>> start GIVEN INFORMATION

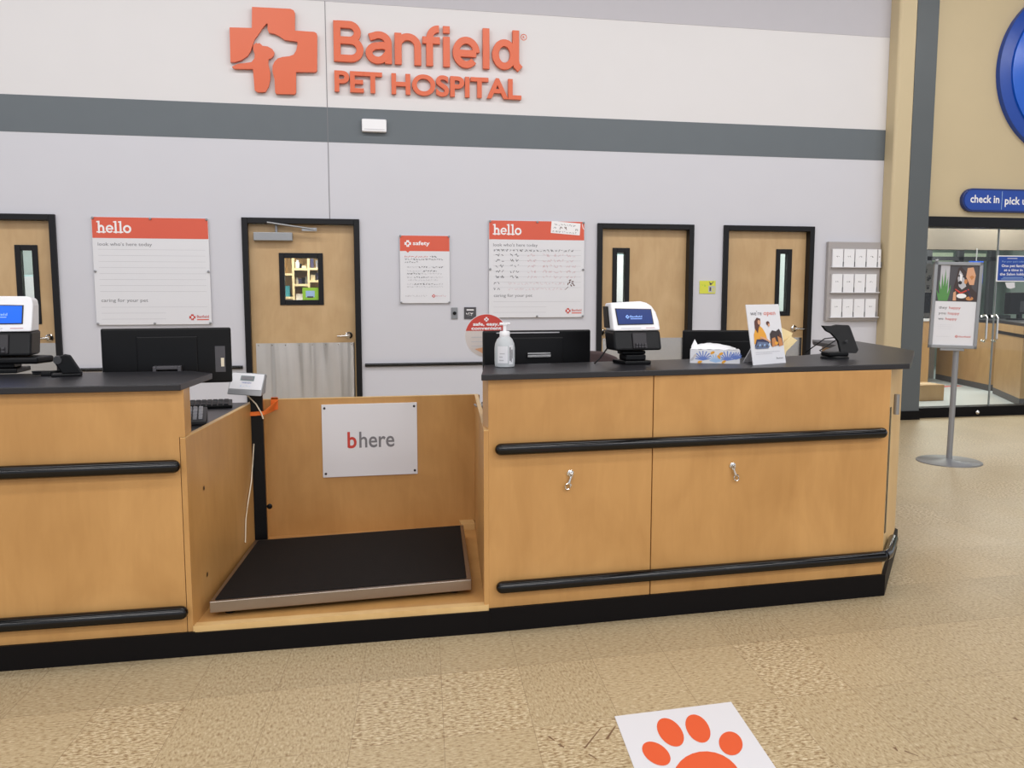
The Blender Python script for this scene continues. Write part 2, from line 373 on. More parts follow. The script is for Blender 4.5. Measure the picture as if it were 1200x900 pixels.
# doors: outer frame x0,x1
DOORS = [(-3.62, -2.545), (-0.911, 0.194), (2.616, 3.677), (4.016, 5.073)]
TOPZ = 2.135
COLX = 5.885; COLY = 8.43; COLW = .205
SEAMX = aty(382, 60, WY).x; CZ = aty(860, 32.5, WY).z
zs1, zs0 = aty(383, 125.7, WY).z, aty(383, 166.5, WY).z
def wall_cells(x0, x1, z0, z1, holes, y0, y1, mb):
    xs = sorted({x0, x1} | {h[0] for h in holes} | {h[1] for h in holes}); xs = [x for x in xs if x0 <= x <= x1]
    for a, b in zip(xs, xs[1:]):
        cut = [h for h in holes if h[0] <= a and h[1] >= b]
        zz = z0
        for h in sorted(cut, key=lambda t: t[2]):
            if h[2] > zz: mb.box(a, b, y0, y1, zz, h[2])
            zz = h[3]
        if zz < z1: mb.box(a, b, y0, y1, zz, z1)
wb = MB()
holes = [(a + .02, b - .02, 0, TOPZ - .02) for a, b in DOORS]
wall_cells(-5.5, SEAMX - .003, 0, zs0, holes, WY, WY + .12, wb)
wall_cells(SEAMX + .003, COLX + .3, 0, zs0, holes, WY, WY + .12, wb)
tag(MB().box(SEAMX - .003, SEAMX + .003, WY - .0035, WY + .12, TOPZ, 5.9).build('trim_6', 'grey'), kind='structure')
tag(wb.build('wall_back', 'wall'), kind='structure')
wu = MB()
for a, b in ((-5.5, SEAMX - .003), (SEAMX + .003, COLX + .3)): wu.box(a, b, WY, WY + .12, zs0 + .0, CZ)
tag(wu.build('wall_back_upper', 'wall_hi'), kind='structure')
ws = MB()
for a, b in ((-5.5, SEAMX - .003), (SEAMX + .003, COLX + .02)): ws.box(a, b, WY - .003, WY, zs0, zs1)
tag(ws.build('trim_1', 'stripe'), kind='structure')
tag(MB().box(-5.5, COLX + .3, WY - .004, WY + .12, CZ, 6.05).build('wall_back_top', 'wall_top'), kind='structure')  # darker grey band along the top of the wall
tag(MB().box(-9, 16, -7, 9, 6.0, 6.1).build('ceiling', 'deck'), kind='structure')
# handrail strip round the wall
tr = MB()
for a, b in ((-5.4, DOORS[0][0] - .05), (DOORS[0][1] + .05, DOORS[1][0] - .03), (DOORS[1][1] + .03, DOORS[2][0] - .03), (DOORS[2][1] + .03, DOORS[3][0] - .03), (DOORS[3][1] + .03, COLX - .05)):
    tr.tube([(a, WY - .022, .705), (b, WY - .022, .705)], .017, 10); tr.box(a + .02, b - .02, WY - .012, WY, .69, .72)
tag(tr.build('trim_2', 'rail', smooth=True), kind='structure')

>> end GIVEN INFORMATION

● GOAL: Return the listing above word for word, with the pictures removed.

● RESPONSE:
The Blender Python script for this scene continues. Write part 2, from line 373 on. More parts follow. The script is for Blender 4.5. Measure the picture as if it were 1200x900 pixels.
# doors: outer frame x0,x1
DOORS = [(-3.62, -2.545), (-0.911, 0.194), (2.616, 3.677), (4.016, 5.073)]
TOPZ = 2.135
COLX = 5.885; COLY = 8.43; COLW = .205
SEAMX = aty(382, 60, WY).x; CZ = aty(860, 32.5, WY).z
zs1, zs0 = aty(383, 125.7, WY).z, aty(383, 166.5, WY).z
def wall_cells(x0, x1, z0, z1, holes, y0, y1, mb):
    xs = sorted({x0, x1} | {h[0] for h in holes} | {h[1] for h in holes}); xs = [x for x in xs if x0 <= x <= x1]
    for a, b in zip(xs, xs[1:]):
        cut = [h for h in holes if h[0] <= a and h[1] >= b]
        zz = z0
        for h in sorted(cut, key=lambda t: t[2]):
            if h[2] > zz: mb.box(a, b, y0, y1, zz, h[2])
            zz = h[3]
        if zz < z1: mb.box(a, b, y0, y1, zz, z1)
wb = MB()
holes = [(a + .02, b - .02, 0, TOPZ - .02) for a, b in DOORS]
wall_cells(-5.5, SEAMX - .003, 0, zs0, holes, WY, WY + .12, wb)
wall_cells(SEAMX + .003, COLX + .3, 0, zs0, holes, WY, WY + .12, wb)
tag(MB().box(SEAMX - .003, SEAMX + .003, WY - .0035, WY + .12, TOPZ, 5.9).build('trim_6', 'grey'), kind='structure')
tag(wb.build('wall_back', 'wall'), kind='structure')
wu = MB()
for a, b in ((-5.5, SEAMX - .003), (SEAMX + .003, COLX + .3)): wu.box(a, b, WY, WY + .12, zs0 + .0, CZ)
tag(wu.build('wall_back_upper', 'wall_hi'), kind='structure')
ws = MB()
for a, b in ((-5.5, SEAMX - .003), (SEAMX + .003, COLX + .02)): ws.box(a, b, WY - .003, WY, zs0, zs1)
tag(ws.build('trim_1', 'stripe'), kind='structure')
tag(MB().box(-5.5, COLX + .3, WY - .004, WY + .12, CZ, 6.05).build('wall_back_top', 'wall_top'), kind='structure')  # darker grey band along the top of the wall
tag(MB().box(-9, 16, -7, 9, 6.0, 6.1).build('ceiling', 'deck'), kind='structure')
# handrail strip round the wall
tr = MB()
for a, b in ((-5.4, DOORS[0][0] - .05), (DOORS[0][1] + .05, DOORS[1][0] - .03), (DOORS[1][1] + .03, DOORS[2][0] - .03), (DOORS[2][1] + .03, DOORS[3][0] - .03), (DOORS[3][1] + .03, COLX - .05)):
    tr.tube([(a, WY - .022, .705), (b, WY - .022, .705)], .017, 10); tr.box(a + .02, b - .02, WY - .012, WY, .69, .72)
tag(tr.build('trim_2', 'rail', smooth=True), kind='structure')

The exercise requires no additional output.